## What is expected
Look for "scene" in the listing below. Gather each line that contains it.

## Source data
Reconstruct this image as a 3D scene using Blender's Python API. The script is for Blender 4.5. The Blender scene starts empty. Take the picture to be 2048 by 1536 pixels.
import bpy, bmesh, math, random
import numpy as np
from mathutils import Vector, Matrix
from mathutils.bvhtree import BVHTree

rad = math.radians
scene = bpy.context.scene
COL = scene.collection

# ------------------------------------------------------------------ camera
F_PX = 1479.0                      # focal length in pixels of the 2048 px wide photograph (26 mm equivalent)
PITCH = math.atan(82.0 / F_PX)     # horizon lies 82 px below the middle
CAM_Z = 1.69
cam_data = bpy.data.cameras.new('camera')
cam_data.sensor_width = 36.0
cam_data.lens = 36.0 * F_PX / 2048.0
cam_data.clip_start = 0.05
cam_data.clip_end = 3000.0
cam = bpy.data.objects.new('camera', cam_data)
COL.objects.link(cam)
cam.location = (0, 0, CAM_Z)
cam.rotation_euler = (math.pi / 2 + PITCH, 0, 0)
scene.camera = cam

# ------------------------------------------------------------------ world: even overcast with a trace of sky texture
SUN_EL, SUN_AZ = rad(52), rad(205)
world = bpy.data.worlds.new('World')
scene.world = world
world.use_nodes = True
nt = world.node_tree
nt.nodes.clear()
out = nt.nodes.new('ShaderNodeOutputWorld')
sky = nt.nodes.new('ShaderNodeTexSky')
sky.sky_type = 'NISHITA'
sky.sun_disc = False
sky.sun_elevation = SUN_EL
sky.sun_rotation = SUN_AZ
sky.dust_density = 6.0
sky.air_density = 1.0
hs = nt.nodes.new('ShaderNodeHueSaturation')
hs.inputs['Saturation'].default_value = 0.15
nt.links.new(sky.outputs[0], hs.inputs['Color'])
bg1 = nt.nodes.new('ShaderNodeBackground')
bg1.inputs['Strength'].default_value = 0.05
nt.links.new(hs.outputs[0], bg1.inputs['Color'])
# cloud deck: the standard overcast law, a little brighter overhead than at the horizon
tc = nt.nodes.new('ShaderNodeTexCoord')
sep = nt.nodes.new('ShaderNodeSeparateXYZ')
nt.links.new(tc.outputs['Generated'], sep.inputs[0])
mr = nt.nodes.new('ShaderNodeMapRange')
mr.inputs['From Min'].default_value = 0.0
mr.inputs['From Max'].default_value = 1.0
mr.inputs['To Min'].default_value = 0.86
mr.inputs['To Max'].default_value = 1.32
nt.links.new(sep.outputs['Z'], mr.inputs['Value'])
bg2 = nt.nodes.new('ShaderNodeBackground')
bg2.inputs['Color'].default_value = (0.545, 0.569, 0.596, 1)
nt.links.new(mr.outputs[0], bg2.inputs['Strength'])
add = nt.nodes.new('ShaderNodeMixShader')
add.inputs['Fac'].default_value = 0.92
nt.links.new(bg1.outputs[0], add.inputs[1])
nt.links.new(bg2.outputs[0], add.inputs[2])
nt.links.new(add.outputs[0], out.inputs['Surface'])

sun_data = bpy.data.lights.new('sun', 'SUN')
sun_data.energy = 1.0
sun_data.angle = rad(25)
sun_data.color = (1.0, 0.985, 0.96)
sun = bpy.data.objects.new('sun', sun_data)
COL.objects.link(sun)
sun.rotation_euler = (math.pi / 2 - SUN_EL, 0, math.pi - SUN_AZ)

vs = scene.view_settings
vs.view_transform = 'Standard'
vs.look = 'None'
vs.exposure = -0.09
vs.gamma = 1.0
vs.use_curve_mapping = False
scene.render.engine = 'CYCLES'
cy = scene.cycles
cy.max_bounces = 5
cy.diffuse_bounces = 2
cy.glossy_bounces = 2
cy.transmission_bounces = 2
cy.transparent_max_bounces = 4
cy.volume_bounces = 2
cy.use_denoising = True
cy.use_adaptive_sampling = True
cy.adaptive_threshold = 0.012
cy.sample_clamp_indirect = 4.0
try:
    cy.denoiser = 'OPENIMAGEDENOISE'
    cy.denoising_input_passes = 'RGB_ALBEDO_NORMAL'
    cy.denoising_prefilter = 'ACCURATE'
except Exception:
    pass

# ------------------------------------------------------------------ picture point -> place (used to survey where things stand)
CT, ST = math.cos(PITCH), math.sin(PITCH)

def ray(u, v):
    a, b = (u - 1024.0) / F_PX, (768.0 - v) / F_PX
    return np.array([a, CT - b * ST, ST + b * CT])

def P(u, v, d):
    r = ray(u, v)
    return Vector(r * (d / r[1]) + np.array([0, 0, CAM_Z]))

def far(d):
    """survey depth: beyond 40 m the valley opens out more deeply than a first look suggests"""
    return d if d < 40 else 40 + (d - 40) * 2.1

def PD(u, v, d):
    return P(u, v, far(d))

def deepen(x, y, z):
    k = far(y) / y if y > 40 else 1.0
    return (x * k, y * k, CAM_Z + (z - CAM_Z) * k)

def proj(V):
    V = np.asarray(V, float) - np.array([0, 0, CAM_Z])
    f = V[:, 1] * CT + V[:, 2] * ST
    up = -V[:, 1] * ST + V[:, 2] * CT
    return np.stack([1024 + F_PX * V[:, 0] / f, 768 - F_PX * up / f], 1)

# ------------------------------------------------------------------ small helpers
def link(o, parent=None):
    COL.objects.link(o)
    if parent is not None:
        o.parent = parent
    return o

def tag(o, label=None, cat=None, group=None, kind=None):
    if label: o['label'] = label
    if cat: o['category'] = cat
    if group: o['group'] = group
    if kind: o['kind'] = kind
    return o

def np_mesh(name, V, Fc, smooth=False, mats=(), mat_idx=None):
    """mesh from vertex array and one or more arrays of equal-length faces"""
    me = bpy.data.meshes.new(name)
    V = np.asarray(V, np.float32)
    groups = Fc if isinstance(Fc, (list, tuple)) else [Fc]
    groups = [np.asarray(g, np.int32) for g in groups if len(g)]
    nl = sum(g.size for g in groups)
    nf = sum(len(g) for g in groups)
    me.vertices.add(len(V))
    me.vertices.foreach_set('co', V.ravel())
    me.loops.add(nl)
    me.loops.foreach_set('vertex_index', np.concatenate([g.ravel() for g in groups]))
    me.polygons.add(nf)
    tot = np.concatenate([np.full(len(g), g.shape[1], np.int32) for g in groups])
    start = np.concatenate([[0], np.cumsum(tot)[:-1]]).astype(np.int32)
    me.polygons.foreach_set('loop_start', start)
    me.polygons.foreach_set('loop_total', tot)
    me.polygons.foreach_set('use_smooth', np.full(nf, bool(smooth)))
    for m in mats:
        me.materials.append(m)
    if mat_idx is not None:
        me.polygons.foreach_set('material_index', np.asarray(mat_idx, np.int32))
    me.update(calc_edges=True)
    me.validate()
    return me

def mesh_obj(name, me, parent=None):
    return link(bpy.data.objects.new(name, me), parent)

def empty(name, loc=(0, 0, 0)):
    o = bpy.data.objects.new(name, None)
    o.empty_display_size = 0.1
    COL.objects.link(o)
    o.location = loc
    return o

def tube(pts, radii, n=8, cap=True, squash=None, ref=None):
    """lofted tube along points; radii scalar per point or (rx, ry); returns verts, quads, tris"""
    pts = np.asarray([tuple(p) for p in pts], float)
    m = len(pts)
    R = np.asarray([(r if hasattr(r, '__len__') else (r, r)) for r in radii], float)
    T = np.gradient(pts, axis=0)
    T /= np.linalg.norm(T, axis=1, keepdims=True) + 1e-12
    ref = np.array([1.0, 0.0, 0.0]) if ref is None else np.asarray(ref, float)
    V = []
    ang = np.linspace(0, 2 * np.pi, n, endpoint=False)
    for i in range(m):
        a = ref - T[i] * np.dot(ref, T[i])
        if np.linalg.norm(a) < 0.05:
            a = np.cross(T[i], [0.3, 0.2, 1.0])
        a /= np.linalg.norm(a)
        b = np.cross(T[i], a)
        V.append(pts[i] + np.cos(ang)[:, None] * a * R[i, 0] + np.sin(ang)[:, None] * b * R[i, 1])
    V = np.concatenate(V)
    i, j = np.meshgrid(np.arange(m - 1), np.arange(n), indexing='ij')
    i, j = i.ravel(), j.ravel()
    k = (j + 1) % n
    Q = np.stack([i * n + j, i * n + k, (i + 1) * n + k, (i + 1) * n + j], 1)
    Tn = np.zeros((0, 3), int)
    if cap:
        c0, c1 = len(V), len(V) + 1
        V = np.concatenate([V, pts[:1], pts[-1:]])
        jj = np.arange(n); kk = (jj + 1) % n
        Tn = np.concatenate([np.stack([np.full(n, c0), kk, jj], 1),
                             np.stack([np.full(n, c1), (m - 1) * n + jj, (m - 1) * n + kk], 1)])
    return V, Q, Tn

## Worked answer
Reconstruct this image as a 3D scene using Blender's Python API. The script is for Blender 4.5. The Blender scene starts empty. Take the picture to be 2048 by 1536 pixels.
scene = bpy.context.scene
COL = scene.collection
scene.camera = cam
scene.world = world
vs = scene.view_settings
scene.render.engine = 'CYCLES'
cy = scene.cycles